I think it's hard when you're constantly being told that the old, trusted sources of the news aren't trustworthy anymore. Wherefrom, then, do you get your information, political pundits on infotainment programs?
I think its equally hard when cuts to the educational system have left so many students so far behind that they aren't sure what the state of reality actually is.
I think it's really difficult when every time one side tries to compromise, say by trying to implement a health care plan originally conceived of by the other side, that other side doubles down on its intransigence, pulling their side even further out to their side of the spectrum, until the traditional proponents of that side are no longer comfortable with what is being said and done.
I think
the answer is to find common ground with the moderates to wrest control of the conversation, and then of the country, from the extremes. I think the best way to start for the average person is to do what they can to generate a groundswell of grassroots support for real
local representatives that aren't simply political mouthpieces or corporate puppets.
I think the first, most basic place to start is law enforcement. I think it important for police forces to reflect the cultural (could be read as racial, except there is only one race, that being human) and ethnodemographic makeup of the communities they police. It is also crucial to punish most harshly any ideologies within police forces that institutionalise racial bias or discrimination on bases that have nothing to do with the enforcement of law.
Simply put, the police can no longer be seen as a force of oppression.

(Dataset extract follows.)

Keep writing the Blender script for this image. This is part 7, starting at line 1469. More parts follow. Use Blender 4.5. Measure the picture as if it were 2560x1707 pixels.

As to discussing our differences, we first need to get to the point where we can sit, have a beer or share a meal, or yes, do some
gardening or yardwork together and actually communicate, as opposed to firing salvos of political propaganda at eachother. If you can't talk, you can't get much done together.
When discussing different issues with people holding opinions radically different to my own, I have a simplistic and devious way of discussing the rights or wrongs of a thing. I strip issues down to their bare bones, as I see them, usually focusing on the free will and rights of the individual.
When discussing such things as what some feel are extreme limits to their individual liberty, it is often difficult, as the argument rarely stems from a place of reason. Still, flipping the argument around and showing how others' rights are limited to offer more liberty for all, or pointing out how difficult it would be to get the same benefits offered by society for the same amount of money paid in taxes, but on an individual basis, they find it difficult to dismiss the argument rationally.
When discussing abortion rights with someone religiously opposed to the practice, I will often take their argument to its absurd conclusion, that all potential life is sacred (or, as Monty Python said, "Every sperm is sacred, Every sperm is great. If a sperm is wasted, God gets quite irate.") I will then often wrap up with the real and sometimes fatal consequences of denying access to a critical lifesaving procedure to those who need it.
For those who just have to see the clip:
Sometimes, Monty Python brings us together. It doesn't always work, though.
There are those upon whom humor has no hold. A longtime friend of my much better half's grandfather was so literal in her belief that Joseph and the Technicolour Dreamcoat was too risqué. Reading your audience is crucial.
It may well be impossible, to be frank. So much of the politics of the United States has been reduced to motivation by fear, and it's hard to take people's fear away from them, much harder than to use it, to stoke it to a smoulder, or an
incandescent rage, irrespective of reason or reality.
It also might not be necessary. If the extreme alt-right of the conservative spectrum keep on sliding right, they might finally go further than the bulk of conservatives are comfortable going, slipping off the edge of their flat earth. At that point, a disillusioned right-of-centre populace will likely be more receptive to gestures of inclusion from across the isle.
I think that the most important time to try and reconnect with people on the right side of the spectrum is after the pendulum swings, and the power rests with the left again. I think what is needed is a slowing of that pendulum, when it gets into appropriate range. I think, to extend the metaphor, that if the speed of progress is balanced with measures to enrich the working political right (blue collar conservatives), and to help industries and communities to adapt to thrive in new economic realities, and to make those realities work for as many as possible, then the swing back to the right, years down the road, will be less pronounced, and perhaps steady progress can be made towards the centre-left.
Just to be absolutely clear, the above isn't a statement of fact, but opinion. But I firmly believe the only way out of the polarity is to reject fear politics and identity politics both. They need to be recognised as the tools of manipulation they are, and discarded.